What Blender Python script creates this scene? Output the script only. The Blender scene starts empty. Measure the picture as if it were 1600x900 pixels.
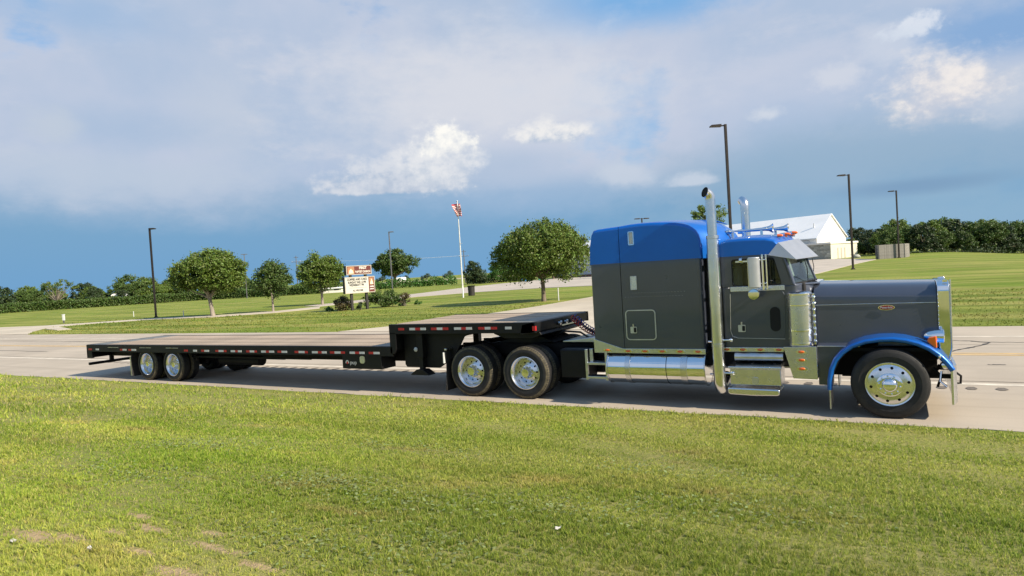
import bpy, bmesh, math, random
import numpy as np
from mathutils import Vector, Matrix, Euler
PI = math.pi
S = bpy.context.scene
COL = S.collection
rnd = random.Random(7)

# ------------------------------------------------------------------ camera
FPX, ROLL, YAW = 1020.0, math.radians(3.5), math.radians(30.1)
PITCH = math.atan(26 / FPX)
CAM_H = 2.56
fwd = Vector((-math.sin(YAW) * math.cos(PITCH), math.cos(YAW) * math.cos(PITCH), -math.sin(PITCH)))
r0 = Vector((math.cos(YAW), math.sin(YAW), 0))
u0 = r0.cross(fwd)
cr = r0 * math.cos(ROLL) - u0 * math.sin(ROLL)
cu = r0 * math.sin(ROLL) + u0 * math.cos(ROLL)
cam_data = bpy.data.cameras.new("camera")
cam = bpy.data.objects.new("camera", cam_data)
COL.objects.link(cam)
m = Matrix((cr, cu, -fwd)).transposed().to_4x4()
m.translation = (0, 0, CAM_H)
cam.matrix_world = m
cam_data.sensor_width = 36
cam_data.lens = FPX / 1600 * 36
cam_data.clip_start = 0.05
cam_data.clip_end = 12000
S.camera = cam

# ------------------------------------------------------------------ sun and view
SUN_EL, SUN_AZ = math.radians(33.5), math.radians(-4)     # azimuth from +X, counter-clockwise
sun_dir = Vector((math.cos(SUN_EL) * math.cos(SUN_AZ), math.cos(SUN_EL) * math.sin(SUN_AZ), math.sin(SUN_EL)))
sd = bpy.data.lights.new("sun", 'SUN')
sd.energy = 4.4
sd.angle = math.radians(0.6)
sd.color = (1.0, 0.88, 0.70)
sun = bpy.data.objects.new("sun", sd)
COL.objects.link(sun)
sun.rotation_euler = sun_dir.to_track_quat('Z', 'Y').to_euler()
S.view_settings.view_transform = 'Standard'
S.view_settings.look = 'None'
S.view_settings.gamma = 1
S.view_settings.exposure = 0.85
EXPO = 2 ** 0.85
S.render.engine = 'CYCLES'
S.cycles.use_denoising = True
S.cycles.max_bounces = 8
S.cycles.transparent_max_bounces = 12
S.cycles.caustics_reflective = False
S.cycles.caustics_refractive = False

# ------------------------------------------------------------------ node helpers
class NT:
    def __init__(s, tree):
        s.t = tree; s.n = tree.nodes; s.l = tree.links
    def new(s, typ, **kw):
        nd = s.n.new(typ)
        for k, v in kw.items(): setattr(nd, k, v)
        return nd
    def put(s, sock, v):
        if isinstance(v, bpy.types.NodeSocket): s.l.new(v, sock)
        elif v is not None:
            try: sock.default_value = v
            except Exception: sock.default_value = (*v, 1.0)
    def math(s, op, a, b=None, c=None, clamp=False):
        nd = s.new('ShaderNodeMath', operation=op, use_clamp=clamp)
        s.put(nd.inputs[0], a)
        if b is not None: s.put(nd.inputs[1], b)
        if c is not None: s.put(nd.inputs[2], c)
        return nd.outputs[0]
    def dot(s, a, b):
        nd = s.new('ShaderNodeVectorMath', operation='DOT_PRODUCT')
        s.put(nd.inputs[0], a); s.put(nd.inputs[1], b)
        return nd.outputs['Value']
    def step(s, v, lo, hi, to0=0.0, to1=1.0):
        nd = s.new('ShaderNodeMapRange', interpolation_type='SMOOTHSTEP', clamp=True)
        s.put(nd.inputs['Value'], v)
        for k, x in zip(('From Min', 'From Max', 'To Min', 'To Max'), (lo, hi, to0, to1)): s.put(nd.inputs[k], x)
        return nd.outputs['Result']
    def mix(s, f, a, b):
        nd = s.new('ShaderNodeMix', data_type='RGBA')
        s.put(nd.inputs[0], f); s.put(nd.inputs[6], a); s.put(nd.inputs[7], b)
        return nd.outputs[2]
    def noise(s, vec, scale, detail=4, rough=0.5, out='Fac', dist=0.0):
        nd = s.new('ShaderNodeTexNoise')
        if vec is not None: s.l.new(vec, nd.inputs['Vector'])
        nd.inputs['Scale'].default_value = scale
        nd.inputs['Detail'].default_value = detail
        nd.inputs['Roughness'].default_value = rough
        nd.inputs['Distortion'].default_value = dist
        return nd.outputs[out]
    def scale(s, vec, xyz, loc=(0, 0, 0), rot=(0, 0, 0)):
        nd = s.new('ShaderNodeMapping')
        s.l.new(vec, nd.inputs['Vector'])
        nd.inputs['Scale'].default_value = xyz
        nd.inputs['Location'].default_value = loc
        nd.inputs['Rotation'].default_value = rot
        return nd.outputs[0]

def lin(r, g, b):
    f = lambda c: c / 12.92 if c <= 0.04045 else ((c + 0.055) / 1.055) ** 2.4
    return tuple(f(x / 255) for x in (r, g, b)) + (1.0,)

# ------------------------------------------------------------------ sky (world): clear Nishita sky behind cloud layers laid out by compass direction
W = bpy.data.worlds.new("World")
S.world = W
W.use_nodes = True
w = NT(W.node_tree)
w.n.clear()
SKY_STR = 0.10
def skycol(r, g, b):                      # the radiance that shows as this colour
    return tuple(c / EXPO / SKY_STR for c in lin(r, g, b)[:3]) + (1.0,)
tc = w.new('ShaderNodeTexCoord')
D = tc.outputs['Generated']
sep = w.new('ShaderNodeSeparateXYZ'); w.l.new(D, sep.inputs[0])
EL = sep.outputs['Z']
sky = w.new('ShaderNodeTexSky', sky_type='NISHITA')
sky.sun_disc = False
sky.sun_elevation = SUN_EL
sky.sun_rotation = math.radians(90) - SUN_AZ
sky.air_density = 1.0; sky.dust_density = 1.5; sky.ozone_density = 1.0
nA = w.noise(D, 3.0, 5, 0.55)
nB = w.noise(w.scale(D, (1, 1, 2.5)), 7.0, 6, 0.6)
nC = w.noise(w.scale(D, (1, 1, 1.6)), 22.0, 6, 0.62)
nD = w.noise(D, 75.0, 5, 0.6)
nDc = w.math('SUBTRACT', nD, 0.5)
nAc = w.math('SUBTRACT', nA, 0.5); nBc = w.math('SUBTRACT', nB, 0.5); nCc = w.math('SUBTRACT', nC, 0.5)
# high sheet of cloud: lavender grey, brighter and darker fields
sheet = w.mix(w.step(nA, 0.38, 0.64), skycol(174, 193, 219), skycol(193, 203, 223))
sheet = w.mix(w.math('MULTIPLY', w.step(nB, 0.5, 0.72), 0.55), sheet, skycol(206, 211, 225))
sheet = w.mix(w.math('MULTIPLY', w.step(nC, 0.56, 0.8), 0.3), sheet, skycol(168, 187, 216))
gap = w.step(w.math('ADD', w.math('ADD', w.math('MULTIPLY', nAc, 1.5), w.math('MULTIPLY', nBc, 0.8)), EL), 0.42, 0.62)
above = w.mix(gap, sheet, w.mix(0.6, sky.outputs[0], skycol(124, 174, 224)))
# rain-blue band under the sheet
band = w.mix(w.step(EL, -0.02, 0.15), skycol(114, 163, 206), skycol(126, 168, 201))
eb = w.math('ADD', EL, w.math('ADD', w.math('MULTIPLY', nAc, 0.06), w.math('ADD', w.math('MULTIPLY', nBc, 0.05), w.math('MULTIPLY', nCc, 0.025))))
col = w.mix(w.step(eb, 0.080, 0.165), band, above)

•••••

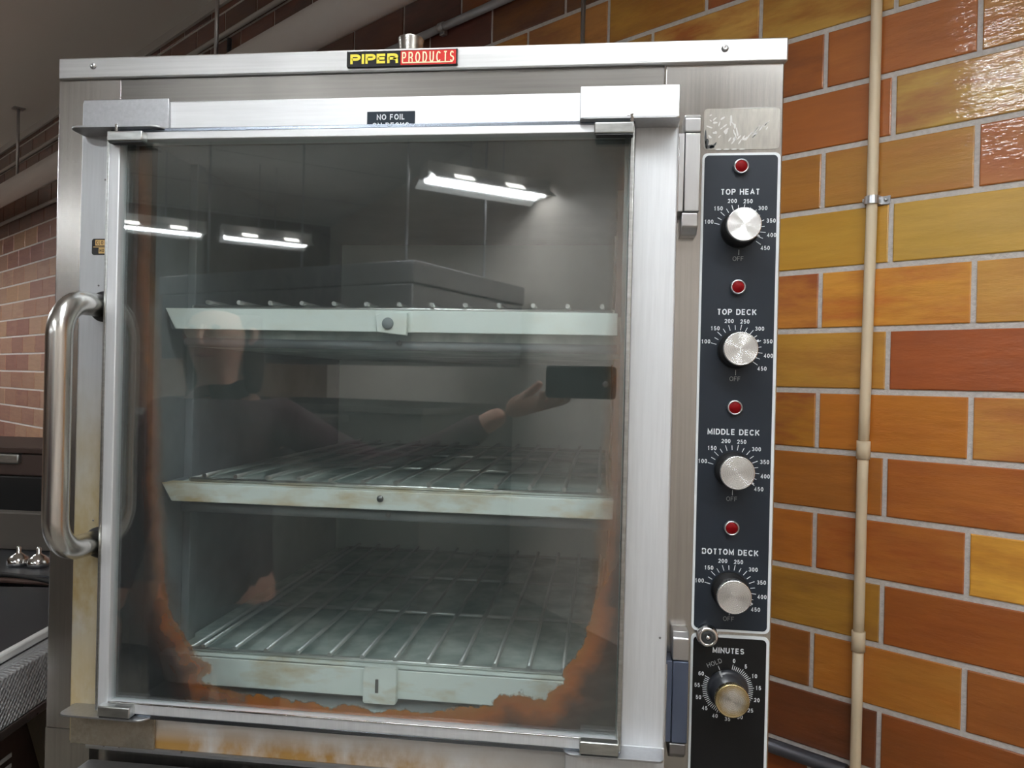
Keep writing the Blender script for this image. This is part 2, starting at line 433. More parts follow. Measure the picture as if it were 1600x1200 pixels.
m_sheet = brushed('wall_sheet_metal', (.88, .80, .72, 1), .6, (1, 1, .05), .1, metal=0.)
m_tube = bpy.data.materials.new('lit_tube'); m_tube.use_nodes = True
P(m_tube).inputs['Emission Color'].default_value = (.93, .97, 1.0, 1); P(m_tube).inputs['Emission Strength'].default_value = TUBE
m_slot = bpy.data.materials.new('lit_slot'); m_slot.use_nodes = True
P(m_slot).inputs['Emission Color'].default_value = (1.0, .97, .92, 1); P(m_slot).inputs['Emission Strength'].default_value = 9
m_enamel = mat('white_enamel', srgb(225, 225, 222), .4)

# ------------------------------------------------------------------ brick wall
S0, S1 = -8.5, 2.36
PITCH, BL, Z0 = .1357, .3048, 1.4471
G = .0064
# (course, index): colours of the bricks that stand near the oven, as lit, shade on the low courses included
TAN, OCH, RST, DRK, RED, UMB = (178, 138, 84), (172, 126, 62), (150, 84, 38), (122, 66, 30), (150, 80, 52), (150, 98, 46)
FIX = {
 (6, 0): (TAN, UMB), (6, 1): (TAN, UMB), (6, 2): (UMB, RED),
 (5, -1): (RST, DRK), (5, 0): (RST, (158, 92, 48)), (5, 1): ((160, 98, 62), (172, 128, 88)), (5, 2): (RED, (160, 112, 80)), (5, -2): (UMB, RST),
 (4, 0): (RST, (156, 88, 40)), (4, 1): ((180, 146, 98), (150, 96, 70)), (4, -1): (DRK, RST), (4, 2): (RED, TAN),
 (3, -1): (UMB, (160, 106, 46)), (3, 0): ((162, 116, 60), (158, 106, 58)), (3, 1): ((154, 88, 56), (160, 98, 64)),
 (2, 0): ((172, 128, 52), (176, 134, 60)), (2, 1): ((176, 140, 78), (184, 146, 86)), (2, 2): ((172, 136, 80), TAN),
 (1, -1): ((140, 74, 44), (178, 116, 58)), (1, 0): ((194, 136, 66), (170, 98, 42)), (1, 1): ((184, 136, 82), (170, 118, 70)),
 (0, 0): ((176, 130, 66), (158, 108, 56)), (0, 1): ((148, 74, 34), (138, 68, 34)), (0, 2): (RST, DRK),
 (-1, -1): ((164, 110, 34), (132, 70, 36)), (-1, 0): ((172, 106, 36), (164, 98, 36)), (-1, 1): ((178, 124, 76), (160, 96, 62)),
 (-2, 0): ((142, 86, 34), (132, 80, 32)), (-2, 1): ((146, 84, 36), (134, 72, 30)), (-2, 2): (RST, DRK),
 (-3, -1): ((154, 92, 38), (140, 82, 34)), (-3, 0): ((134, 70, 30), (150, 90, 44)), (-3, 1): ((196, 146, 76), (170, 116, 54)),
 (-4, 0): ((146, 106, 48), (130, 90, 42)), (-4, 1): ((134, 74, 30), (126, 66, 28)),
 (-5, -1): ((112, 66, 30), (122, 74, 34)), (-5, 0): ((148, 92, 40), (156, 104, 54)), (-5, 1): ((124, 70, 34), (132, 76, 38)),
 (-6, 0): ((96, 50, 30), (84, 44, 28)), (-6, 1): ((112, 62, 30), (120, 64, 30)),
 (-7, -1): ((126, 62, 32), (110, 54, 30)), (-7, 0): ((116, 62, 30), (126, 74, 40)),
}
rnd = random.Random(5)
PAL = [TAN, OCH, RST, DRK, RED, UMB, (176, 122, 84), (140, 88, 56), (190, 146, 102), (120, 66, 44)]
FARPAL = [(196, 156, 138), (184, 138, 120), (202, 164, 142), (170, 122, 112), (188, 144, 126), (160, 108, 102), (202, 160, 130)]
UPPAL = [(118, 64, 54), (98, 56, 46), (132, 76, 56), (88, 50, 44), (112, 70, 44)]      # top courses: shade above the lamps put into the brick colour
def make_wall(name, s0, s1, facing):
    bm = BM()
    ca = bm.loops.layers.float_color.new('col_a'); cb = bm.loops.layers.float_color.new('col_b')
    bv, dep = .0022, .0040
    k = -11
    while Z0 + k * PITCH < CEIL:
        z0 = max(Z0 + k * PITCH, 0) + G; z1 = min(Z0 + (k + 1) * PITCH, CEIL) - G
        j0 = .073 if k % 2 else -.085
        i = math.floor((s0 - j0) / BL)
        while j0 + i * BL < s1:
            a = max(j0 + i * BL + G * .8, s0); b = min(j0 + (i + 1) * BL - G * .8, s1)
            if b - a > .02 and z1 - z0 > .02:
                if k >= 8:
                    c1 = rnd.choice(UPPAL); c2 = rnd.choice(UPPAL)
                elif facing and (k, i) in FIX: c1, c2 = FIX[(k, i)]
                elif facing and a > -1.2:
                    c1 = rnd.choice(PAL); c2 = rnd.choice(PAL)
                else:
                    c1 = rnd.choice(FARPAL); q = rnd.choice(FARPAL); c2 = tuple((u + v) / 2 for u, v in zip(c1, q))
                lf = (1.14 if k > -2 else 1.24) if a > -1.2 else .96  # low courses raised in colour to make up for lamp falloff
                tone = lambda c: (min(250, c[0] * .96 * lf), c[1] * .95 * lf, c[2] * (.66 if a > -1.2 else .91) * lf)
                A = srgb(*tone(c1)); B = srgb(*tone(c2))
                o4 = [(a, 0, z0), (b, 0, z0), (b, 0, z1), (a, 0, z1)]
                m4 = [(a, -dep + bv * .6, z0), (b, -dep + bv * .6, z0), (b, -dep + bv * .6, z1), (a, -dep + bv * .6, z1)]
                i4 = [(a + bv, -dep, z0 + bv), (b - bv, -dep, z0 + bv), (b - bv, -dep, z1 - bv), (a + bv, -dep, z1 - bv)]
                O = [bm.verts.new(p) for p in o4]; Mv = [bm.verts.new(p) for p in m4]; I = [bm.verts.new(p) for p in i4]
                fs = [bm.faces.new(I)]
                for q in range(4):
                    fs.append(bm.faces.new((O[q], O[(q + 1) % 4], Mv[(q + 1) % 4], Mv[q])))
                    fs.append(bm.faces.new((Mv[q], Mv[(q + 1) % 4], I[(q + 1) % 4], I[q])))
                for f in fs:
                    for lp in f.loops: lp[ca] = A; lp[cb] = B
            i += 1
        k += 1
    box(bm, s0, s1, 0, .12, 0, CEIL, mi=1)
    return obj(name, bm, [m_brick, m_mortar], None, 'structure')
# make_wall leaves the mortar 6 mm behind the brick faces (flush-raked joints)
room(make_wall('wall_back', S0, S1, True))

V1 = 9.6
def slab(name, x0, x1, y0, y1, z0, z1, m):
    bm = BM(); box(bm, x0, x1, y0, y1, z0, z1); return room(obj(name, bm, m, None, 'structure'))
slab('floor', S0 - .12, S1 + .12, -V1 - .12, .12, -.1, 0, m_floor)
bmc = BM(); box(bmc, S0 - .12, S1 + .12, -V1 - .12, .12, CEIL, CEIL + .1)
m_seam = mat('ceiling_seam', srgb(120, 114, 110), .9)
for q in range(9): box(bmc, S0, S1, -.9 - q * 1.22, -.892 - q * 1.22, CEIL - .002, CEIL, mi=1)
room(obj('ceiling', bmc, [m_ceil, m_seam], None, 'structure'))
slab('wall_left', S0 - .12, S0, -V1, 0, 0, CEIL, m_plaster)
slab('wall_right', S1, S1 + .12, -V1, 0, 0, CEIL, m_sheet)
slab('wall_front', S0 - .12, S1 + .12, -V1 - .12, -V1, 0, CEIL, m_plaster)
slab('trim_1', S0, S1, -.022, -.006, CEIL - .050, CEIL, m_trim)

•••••

Take the lines from the one holding "What Blender Python" to the one holding "S.camera = cam", both lines included, and give them again exactly, with no pictures.

What Blender Python script creates this scene? Output the script only. The Blender scene starts empty. Measure the picture as if it were 1600x900 pixels.
import bpy, bmesh, math, random
import numpy as np
from mathutils import Vector, Matrix, Euler
PI = math.pi
S = bpy.context.scene
COL = S.collection
rnd = random.Random(7)

# ------------------------------------------------------------------ camera
FPX, ROLL, YAW = 1020.0, math.radians(3.5), math.radians(30.1)
PITCH = math.atan(26 / FPX)
CAM_H = 2.56
fwd = Vector((-math.sin(YAW) * math.cos(PITCH), math.cos(YAW) * math.cos(PITCH), -math.sin(PITCH)))
r0 = Vector((math.cos(YAW), math.sin(YAW), 0))
u0 = r0.cross(fwd)
cr = r0 * math.cos(ROLL) - u0 * math.sin(ROLL)
cu = r0 * math.sin(ROLL) + u0 * math.cos(ROLL)
cam_data = bpy.data.cameras.new("camera")
cam = bpy.data.objects.new("camera", cam_data)
COL.objects.link(cam)
m = Matrix((cr, cu, -fwd)).transposed().to_4x4()
m.translation = (0, 0, CAM_H)
cam.matrix_world = m
cam_data.sensor_width = 36
cam_data.lens = FPX / 1600 * 36
cam_data.clip_start = 0.05
cam_data.clip_end = 12000
S.camera = cam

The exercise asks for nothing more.